Goose Watch Winery became the first in the nation to offer the new wine varietal Aromella, and it did so just a year after Cornell initially released the grape in 2013.
The story, however, starts several years earlier, according to David Peterson, who is the president and co-owner of Goose Watch, Swedish Hill, and Penguin Bay Wineries in the Finger Lakes region of New York.
Peterson’s commercial vineyards had been cooperating with Cornell on promising numbered selections from the university’s breeding program, with a special interest in hybrids of whites and reds with improved viticultural and or enological characteristics to existing commercially grown interspecific hybrids. One was NY76.0844.24, as Aromella was originally known.
After initially planting it in 2005, the vineyard operation began producing and testing wines made from the new grape. Once Cornell named and released the Aromella in 2013, Goose Watch began commercial production and released the 2013 vintage the following year.
Peterson is happy with the grape and the wine.
He described the grape as cold hardy and relatively trouble-free to grow. “The primary drawback that we have seen is that it is susceptible to shelling when it gets ripe, so our experience is that it is not one suited to long hang time nor is it suited to late harvest or ice wines,” he said.

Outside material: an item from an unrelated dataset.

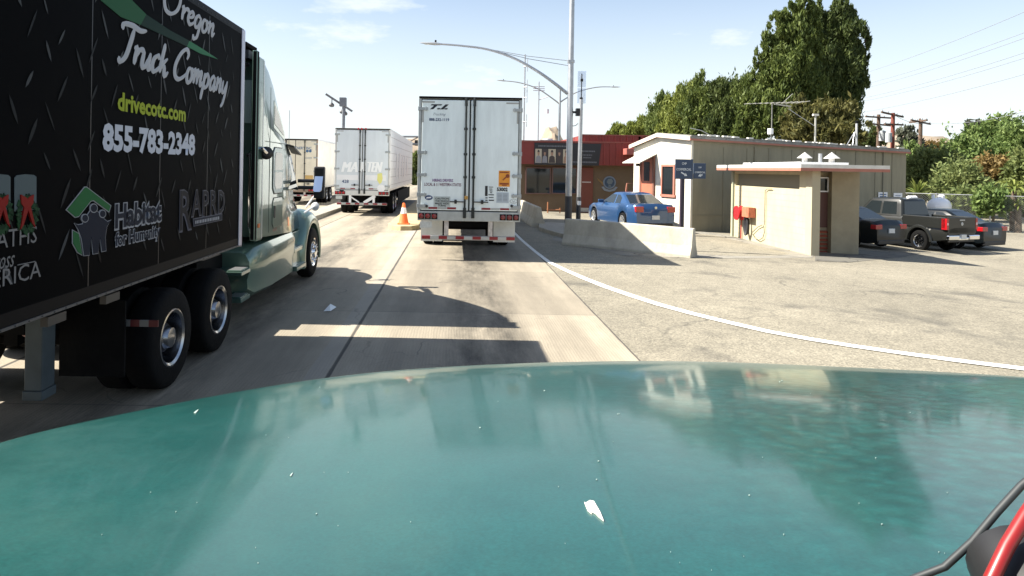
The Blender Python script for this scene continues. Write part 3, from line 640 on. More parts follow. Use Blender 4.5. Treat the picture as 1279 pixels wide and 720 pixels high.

The Goose Watch 2013 Aromella is “an aromatic semi-dry white wine with distinctive characteristics unlike any other varietal in the Finger Lakes. The wine often shows orange blossom Muscat-like aromas, although some years it leans more towards its Traminette parentage in flavors.As we gain more experience with it, we will likely better understand how weather conditions and timing of harvest influences the flavor profile.”
Overall, he added, Aromella has “proved to have its own distinct varietal characteristics, which fit in well with our ‘path-less-traveled’ approach to varietal wines at our Goose Watch Winery, so we saw a logical fit there.”